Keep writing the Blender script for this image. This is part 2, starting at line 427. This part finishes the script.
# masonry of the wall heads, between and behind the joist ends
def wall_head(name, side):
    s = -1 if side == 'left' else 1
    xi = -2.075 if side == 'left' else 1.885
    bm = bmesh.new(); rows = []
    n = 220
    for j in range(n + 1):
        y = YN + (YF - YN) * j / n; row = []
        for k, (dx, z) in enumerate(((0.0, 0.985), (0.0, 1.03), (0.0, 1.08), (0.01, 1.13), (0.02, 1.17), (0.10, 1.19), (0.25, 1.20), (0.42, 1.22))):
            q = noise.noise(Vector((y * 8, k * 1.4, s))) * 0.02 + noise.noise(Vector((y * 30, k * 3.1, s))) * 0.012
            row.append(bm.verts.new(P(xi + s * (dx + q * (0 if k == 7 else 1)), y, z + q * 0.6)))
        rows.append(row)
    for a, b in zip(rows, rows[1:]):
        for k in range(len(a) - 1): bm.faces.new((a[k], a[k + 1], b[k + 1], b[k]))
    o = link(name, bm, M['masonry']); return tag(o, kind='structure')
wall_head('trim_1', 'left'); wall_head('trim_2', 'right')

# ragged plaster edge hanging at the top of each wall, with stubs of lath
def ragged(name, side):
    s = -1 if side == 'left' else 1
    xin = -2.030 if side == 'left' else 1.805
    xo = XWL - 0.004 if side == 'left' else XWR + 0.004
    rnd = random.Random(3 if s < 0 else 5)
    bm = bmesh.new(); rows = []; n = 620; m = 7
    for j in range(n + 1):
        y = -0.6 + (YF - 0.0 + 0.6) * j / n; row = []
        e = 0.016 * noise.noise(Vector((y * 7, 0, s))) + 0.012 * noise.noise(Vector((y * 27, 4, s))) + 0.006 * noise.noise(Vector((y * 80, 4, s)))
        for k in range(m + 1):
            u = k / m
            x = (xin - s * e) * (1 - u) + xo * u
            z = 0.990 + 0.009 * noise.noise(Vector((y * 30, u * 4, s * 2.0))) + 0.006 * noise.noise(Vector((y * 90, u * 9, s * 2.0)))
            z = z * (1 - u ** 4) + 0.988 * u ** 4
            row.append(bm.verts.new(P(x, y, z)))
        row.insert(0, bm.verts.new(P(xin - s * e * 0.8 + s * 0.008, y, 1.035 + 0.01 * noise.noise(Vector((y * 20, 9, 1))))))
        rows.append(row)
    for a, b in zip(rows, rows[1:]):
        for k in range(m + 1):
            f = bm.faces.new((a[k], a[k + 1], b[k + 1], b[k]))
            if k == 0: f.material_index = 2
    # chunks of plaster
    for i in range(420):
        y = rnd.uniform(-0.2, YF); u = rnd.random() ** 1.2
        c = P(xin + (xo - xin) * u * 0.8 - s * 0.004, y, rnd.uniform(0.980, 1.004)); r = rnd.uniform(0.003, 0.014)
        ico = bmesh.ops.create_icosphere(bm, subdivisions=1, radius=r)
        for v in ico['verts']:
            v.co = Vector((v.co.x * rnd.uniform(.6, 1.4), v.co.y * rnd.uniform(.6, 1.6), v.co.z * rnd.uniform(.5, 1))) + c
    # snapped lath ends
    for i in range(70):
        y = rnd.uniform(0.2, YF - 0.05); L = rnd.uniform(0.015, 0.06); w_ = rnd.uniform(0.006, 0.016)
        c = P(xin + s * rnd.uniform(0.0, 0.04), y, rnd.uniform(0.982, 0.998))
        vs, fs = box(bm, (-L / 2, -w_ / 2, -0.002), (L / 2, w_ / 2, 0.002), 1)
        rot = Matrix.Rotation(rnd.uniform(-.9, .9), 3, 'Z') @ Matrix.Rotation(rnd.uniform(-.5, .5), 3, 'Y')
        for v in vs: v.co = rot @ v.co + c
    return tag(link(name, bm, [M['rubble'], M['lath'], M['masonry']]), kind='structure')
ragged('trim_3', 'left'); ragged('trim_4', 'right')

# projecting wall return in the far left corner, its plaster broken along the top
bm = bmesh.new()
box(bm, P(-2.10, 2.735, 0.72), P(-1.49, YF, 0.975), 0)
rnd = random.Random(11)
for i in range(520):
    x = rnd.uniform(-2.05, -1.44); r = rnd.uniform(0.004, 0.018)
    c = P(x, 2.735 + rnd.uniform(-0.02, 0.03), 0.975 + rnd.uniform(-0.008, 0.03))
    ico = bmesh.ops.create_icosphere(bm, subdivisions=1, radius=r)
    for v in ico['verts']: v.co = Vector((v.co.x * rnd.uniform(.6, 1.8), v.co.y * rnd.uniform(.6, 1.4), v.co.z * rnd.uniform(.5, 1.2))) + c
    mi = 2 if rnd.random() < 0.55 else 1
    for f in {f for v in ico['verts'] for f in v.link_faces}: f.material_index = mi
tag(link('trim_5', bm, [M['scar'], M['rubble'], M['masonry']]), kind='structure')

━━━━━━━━

* [Directions]: Quote exactly the lines running from the start of the listing above through the line where "wall_head('trim_1', 'left'); wall_head('trim_2', 'right')" is found, and output no other lines.

* [Task response]:
Keep writing the Blender script for this image. This is part 2, starting at line 427. This part finishes the script.
# masonry of the wall heads, between and behind the joist ends
def wall_head(name, side):
    s = -1 if side == 'left' else 1
    xi = -2.075 if side == 'left' else 1.885
    bm = bmesh.new(); rows = []
    n = 220
    for j in range(n + 1):
        y = YN + (YF - YN) * j / n; row = []
        for k, (dx, z) in enumerate(((0.0, 0.985), (0.0, 1.03), (0.0, 1.08), (0.01, 1.13), (0.02, 1.17), (0.10, 1.19), (0.25, 1.20), (0.42, 1.22))):
            q = noise.noise(Vector((y * 8, k * 1.4, s))) * 0.02 + noise.noise(Vector((y * 30, k * 3.1, s))) * 0.012
            row.append(bm.verts.new(P(xi + s * (dx + q * (0 if k == 7 else 1)), y, z + q * 0.6)))
        rows.append(row)
    for a, b in zip(rows, rows[1:]):
        for k in range(len(a) - 1): bm.faces.new((a[k], a[k + 1], b[k + 1], b[k]))
    o = link(name, bm, M['masonry']); return tag(o, kind='structure')
wall_head('trim_1', 'left'); wall_head('trim_2', 'right')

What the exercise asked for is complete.